ASD Superintendent Chris Barbic Will Resign

Chris Barbic

Chris Barbic, who has led the state’s Achievement School District (ASD) since its inception in 2012, has announced that he will resign in December.

Barbic broke the news in a letter on the ASD website Friday morning. The letter states that Barbic is leaving because he feels like it’s time for a change in leadership and because the demands of the lead role at the ASD have led to strains on his health and family. Barbic suffered a heart attack last year.

The ASD was established in 2012 to facilitate charter school takeovers of failing Tennessee public schools. So far, most of the schools the ASD has taken over have come from Shelby County Schools’ priority list, which lists schools in the bottom five percent. The takeovers have caused controversy and resulted in numerous hostile public meetings, where many parents and community leaders expressed disdain with the state takeover system.

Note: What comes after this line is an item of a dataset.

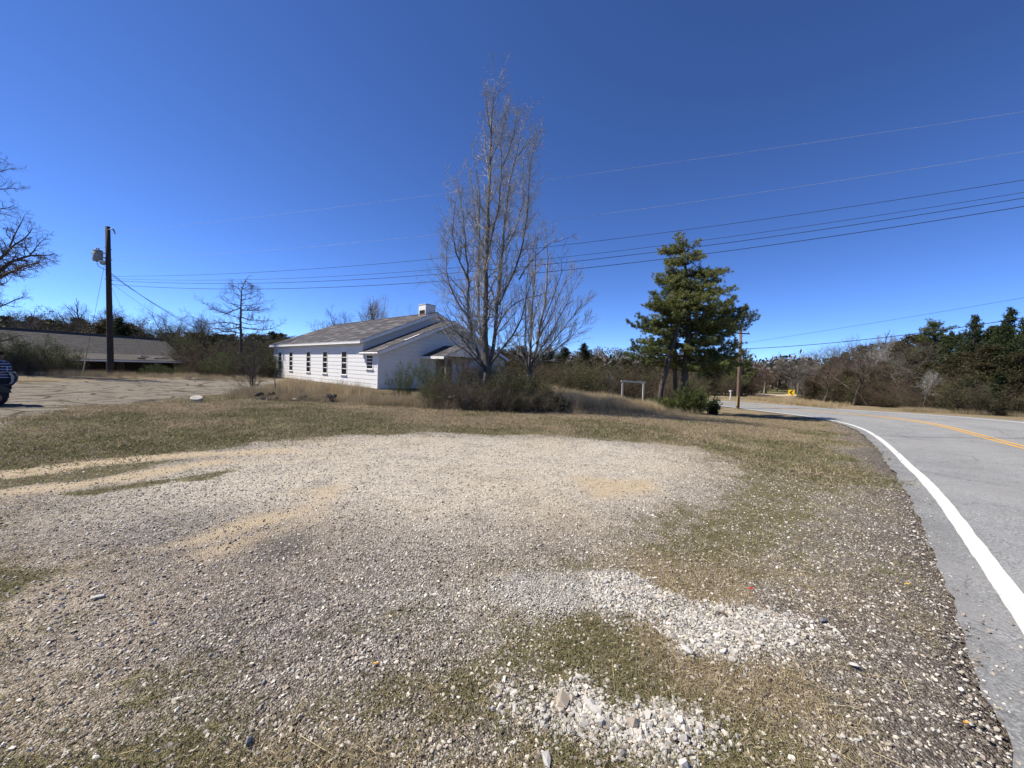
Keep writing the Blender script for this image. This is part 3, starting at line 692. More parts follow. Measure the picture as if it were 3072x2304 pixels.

The ASD schools have had varied success in improving academic achievement. Some have shown more improvement than others. The model for how ASD schools are run differs depending on the charter operator, but all allow more autonomy for teachers and all allow school leadership to make their own staffing decisions and set their own budgets and programming.

“I came here to answer Tennessee’s urgent call to improve priority schools and to build a new kind of school district that would put the power back in the hands of parents and teachers. Now that this foundation is in place, it is the right time to think about passing the baton to a new leader who will take our work to the next level for the benefit of the students and families we serve,” Barbic states in his letter.

As for his more personal reasons for leaving, Barbic writes “I am simply at a point in my life where I need to focus more on my family and my health. Building the ASD has been grueling work. The pace and stress of a superintendent role, especially this one with weekly trips from Nashville to Memphis and multiple nights away on the road, does not lend itself to decades of work. We have been at this for nearly four years, and I have promised my family a change in pace.”

Despite criticism of the ASD, Barbic’s letter remains optimistic.

“The impact has been clear. Kids’ lives are being changed. Over the last two years, student proficiency in Tennessee’s priority schools grew four times faster than in non-priority schools, and thanks to hardworking partners and educators in Memphis, there are 4,500 fewer students attending priority schools,” Barbic writes. “By this time next year, every priority school in Tennessee will be in the ASD, in a district-led iZone, or undergoing some kind of major local intervention. If we keep this up, within just a few years, chronic failure in schools will have real potential to be a thing of the past.”

Barbic’s full letter is available on the ASD website.